SUPPLIED INFORMATION =>
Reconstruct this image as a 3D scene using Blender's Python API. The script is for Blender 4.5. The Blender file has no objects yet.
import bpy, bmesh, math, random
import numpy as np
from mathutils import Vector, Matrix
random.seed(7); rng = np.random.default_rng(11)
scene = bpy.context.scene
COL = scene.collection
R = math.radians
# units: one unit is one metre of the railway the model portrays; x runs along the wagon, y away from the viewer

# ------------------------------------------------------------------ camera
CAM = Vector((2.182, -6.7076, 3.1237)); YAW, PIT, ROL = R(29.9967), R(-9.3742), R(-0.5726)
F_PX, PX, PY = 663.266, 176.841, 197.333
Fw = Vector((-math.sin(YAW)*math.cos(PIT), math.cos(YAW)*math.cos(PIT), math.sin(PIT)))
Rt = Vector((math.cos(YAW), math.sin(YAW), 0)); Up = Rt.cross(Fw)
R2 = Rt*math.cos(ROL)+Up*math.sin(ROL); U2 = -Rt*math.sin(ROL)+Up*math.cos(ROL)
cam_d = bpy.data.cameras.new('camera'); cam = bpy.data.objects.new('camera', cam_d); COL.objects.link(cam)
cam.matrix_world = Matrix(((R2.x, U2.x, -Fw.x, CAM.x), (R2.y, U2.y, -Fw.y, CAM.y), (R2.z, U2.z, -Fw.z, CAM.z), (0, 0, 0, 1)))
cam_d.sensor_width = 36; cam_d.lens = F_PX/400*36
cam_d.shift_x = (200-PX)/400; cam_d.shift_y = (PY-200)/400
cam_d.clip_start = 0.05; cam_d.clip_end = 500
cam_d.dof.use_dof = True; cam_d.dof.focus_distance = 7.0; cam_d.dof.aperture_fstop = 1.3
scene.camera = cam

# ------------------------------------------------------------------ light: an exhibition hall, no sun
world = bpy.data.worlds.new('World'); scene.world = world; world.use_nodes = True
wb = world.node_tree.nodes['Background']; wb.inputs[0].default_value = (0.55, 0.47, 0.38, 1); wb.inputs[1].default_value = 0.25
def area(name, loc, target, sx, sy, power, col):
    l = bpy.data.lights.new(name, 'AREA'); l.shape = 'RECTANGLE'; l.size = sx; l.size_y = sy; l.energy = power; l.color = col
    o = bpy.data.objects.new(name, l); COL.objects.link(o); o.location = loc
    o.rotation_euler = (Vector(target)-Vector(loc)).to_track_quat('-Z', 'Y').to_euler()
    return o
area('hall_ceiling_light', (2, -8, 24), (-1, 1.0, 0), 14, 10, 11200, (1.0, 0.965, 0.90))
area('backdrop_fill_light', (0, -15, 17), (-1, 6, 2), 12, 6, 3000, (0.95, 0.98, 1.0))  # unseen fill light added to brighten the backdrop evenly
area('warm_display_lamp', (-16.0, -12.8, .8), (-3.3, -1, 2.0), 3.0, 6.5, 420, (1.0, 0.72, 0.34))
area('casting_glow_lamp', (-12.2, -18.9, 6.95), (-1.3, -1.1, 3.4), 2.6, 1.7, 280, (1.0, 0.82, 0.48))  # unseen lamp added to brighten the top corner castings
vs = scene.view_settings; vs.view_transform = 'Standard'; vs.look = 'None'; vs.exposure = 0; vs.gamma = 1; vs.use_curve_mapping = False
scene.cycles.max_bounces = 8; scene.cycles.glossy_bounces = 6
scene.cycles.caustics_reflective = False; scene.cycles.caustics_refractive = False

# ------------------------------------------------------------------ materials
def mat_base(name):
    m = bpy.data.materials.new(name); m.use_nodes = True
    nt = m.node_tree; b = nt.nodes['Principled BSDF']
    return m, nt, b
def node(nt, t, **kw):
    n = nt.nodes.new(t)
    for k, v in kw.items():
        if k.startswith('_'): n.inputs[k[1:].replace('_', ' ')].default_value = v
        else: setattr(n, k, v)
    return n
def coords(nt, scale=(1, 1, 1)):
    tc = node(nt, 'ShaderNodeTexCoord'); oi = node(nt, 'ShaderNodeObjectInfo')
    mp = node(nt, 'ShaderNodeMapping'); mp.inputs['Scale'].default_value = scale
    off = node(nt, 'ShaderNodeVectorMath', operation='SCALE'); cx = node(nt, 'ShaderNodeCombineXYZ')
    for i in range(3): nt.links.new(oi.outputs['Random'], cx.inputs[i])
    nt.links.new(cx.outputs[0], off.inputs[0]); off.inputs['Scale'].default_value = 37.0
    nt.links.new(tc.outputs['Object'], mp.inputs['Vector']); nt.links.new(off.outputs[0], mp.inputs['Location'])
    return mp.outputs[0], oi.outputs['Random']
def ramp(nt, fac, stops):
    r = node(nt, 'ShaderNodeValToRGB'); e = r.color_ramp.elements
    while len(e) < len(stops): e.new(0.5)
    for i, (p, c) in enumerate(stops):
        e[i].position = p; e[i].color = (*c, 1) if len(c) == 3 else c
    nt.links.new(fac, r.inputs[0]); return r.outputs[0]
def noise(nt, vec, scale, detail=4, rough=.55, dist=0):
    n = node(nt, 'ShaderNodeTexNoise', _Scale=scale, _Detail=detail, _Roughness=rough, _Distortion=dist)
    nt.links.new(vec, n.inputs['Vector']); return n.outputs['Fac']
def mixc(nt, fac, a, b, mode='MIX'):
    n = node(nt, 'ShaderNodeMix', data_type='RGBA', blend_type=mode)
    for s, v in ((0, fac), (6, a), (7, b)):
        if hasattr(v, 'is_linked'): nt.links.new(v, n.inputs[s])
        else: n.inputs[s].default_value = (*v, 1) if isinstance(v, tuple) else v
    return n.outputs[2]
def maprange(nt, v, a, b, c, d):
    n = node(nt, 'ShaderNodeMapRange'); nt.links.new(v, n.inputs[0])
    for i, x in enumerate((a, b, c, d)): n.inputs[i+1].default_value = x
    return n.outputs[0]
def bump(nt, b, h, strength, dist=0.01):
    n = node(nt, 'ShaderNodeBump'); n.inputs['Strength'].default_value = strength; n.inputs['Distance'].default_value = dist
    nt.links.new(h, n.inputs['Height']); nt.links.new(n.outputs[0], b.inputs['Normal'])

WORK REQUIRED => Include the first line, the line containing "# units: one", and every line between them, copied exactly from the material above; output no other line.

COMPLETE OUTPUT =>
Reconstruct this image as a 3D scene using Blender's Python API. The script is for Blender 4.5. The Blender file has no objects yet.
import bpy, bmesh, math, random
import numpy as np
from mathutils import Vector, Matrix
random.seed(7); rng = np.random.default_rng(11)
scene = bpy.context.scene
COL = scene.collection
R = math.radians
# units: one unit is one metre of the railway the model portrays; x runs along the wagon, y away from the viewer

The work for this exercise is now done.